◆ Aim ◆
Exclude the pictures, then repeat the remaining data exactly.

══ Provided data ══

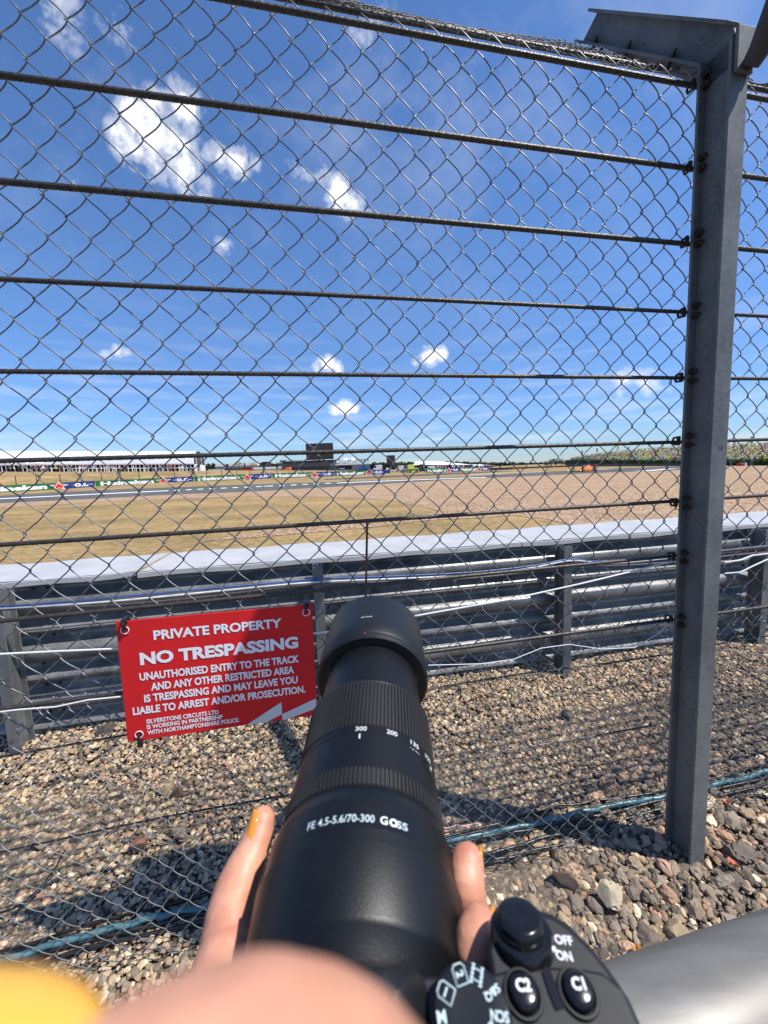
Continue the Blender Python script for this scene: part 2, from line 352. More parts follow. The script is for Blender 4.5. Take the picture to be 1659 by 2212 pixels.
def build_ground():
    ys = np.concatenate([np.linspace(-2, 8, 41), np.linspace(9, 40, 20), np.linspace(42, 190, 75), [205, 230, 270, 340, 500, 800, 1500, 3000, 4500]])
    xs = np.concatenate([[-4000, -1500, -600, -300, -220], np.linspace(-170, 130, 101), [160, 220, 300, 600, 1500, 4000]])
    X, Y = np.meshgrid(xs, ys); Z = gz(X, Y)
    V = np.stack([X, Y, Z], -1).reshape(-1, 3); n = len(xs)
    i = np.arange((len(ys)-1)*len(xs)).reshape(len(ys)-1, n)[:, :-1].ravel()
    o = np_mesh('ground', V, np.c_[i, i+1, i+1+n, i+n], ground_mat()); tag(o, 'brown soil by the fence turning to parched grass towards the horizon', 'ground', kind='structure')
build_ground()
def sheet(name, uv, dz, m, label, cat, pts3=None):
    P = [ong(*q) for q in uv] if pts3 is None else pts3
    mb = MB(); mb.add([p*A(1, 1, 0)+A(0, 0, dz) for p in P], [tuple(range(len(P)))])
    o = mb.build(name, m, base=(0, 0, 0)); tag(o, label, cat, kind='structure'); return o
def gravel_mat():
    m = bpy.data.materials.new('trap_gravel'); m.use_nodes = True; nt = m.node_tree; b = nt.nodes['Principled BSDF']; b.inputs['Roughness'].default_value = .95
    b.inputs['Specular IOR Level'].default_value = .1
    v = nd(nt, 'ShaderNodeTexCoord').outputs['Object']
    n1 = nd(nt, 'ShaderNodeTexVoronoi'); n1.inputs['Scale'].default_value = 14; lk(nt, v, n1.inputs['Vector'])
    n2 = nd(nt, 'ShaderNodeTexNoise'); n2.inputs['Scale'].default_value = .5; n2.inputs['Detail'].default_value = 9; lk(nt, v, n2.inputs['Vector'])
    n3 = nd(nt, 'ShaderNodeTexNoise'); n3.inputs['Scale'].default_value = 4; n3.inputs['Detail'].default_value = 9; n3.inputs['Roughness'].default_value = .8; lk(nt, v, n3.inputs['Vector'])
    sep = nd(nt, 'ShaderNodeSeparateColor'); lk(nt, n1.outputs['Color'], sep.inputs[0])
    f = mth(nt, 'ADD', mth(nt, 'MULTIPLY', sep.outputs[0], .45), mth(nt, 'ADD', mth(nt, 'MULTIPLY', n2.outputs['Fac'], .3), mth(nt, 'MULTIPLY', n3.outputs['Fac'], .3)))
    lk(nt, ramp(nt, f, [(.22, (.19, .115, .062)), (.5, (.42, .275, .165)), (.8, (.62, .45, .305))]), b.inputs['Base Color'])
    bp = nd(nt, 'ShaderNodeBump'); bp.inputs['Strength'].default_value = 1; bp.inputs['Distance'].default_value = .05
    lk(nt, mth(nt, 'ADD', n1.outputs['Distance'], n3.outputs['Fac']), bp.inputs['Height']); lk(nt, bp.outputs[0], b.inputs['Normal']); return m
NEAR = [(-260, 1097), (0, 1087), (200, 1077.5), (367, 1069), (553, 1061.5), (686, 1054), (853, 1044), (1003, 1034.5), (1106, 1030.5), (1240, 1024), (1340, 1020), (1440, 1017.5), (1500, 1013), (1545, 1008.5), (1560, 1005.5)]
FAR = [(-260, 1083), (0, 1071), (200, 1059.5), (367, 1053), (553, 1046.5), (686, 1042), (853, 1036.5), (1003, 1030), (1106, 1024), (1180, 1019.5), (1240, 1016), (1340, 1011.5), (1440, 1008), (1500, 1006), (1545, 1004.5)]
sheet('gravel_trap', NEAR+[(1700, 1003), (2000, 1000), (2300, 1000), (2300, 1200), (1500, 1190), (1300, 1150), (1215, 1131), (1180, 1122), (1106, 1115), (1069, 1119), (936, 1124), (800, 1140), (600, 1158), (430, 1171), (553, 1152), (660, 1140), (800, 1128), (900, 1116), (948, 1106), (920, 1097), (853, 1083), (760, 1076), (686, 1073.5), (553, 1073), (367, 1078), (200, 1086), (0, 1098), (-260, 1110)],
      .012, gravel_mat(), 'tan gravel run-off area beside the track', 'gravel trap')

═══

◆ Output below ◆
Continue the Blender Python script for this scene: part 2, from line 352. More parts follow. The script is for Blender 4.5. Take the picture to be 1659 by 2212 pixels.
def build_ground():
    ys = np.concatenate([np.linspace(-2, 8, 41), np.linspace(9, 40, 20), np.linspace(42, 190, 75), [205, 230, 270, 340, 500, 800, 1500, 3000, 4500]])
    xs = np.concatenate([[-4000, -1500, -600, -300, -220], np.linspace(-170, 130, 101), [160, 220, 300, 600, 1500, 4000]])
    X, Y = np.meshgrid(xs, ys); Z = gz(X, Y)
    V = np.stack([X, Y, Z], -1).reshape(-1, 3); n = len(xs)
    i = np.arange((len(ys)-1)*len(xs)).reshape(len(ys)-1, n)[:, :-1].ravel()
    o = np_mesh('ground', V, np.c_[i, i+1, i+1+n, i+n], ground_mat()); tag(o, 'brown soil by the fence turning to parched grass towards the horizon', 'ground', kind='structure')
build_ground()
def sheet(name, uv, dz, m, label, cat, pts3=None):
    P = [ong(*q) for q in uv] if pts3 is None else pts3
    mb = MB(); mb.add([p*A(1, 1, 0)+A(0, 0, dz) for p in P], [tuple(range(len(P)))])
    o = mb.build(name, m, base=(0, 0, 0)); tag(o, label, cat, kind='structure'); return o
def gravel_mat():
    m = bpy.data.materials.new('trap_gravel'); m.use_nodes = True; nt = m.node_tree; b = nt.nodes['Principled BSDF']; b.inputs['Roughness'].default_value = .95
    b.inputs['Specular IOR Level'].default_value = .1
    v = nd(nt, 'ShaderNodeTexCoord').outputs['Object']
    n1 = nd(nt, 'ShaderNodeTexVoronoi'); n1.inputs['Scale'].default_value = 14; lk(nt, v, n1.inputs['Vector'])
    n2 = nd(nt, 'ShaderNodeTexNoise'); n2.inputs['Scale'].default_value = .5; n2.inputs['Detail'].default_value = 9; lk(nt, v, n2.inputs['Vector'])
    n3 = nd(nt, 'ShaderNodeTexNoise'); n3.inputs['Scale'].default_value = 4; n3.inputs['Detail'].default_value = 9; n3.inputs['Roughness'].default_value = .8; lk(nt, v, n3.inputs['Vector'])
    sep = nd(nt, 'ShaderNodeSeparateColor'); lk(nt, n1.outputs['Color'], sep.inputs[0])
    f = mth(nt, 'ADD', mth(nt, 'MULTIPLY', sep.outputs[0], .45), mth(nt, 'ADD', mth(nt, 'MULTIPLY', n2.outputs['Fac'], .3), mth(nt, 'MULTIPLY', n3.outputs['Fac'], .3)))
    lk(nt, ramp(nt, f, [(.22, (.19, .115, .062)), (.5, (.42, .275, .165)), (.8, (.62, .45, .305))]), b.inputs['Base Color'])
    bp = nd(nt, 'ShaderNodeBump'); bp.inputs['Strength'].default_value = 1; bp.inputs['Distance'].default_value = .05
    lk(nt, mth(nt, 'ADD', n1.outputs['Distance'], n3.outputs['Fac']), bp.inputs['Height']); lk(nt, bp.outputs[0], b.inputs['Normal']); return m
NEAR = [(-260, 1097), (0, 1087), (200, 1077.5), (367, 1069), (553, 1061.5), (686, 1054), (853, 1044), (1003, 1034.5), (1106, 1030.5), (1240, 1024), (1340, 1020), (1440, 1017.5), (1500, 1013), (1545, 1008.5), (1560, 1005.5)]
FAR = [(-260, 1083), (0, 1071), (200, 1059.5), (367, 1053), (553, 1046.5), (686, 1042), (853, 1036.5), (1003, 1030), (1106, 1024), (1180, 1019.5), (1240, 1016), (1340, 1011.5), (1440, 1008), (1500, 1006), (1545, 1004.5)]
sheet('gravel_trap', NEAR+[(1700, 1003), (2000, 1000), (2300, 1000), (2300, 1200), (1500, 1190), (1300, 1150), (1215, 1131), (1180, 1122), (1106, 1115), (1069, 1119), (936, 1124), (800, 1140), (600, 1158), (430, 1171), (553, 1152), (660, 1140), (800, 1128), (900, 1116), (948, 1106), (920, 1097), (853, 1083), (760, 1076), (686, 1073.5), (553, 1073), (367, 1078), (200, 1086), (0, 1098), (-260, 1110)],
      .012, gravel_mat(), 'tan gravel run-off area beside the track', 'gravel trap')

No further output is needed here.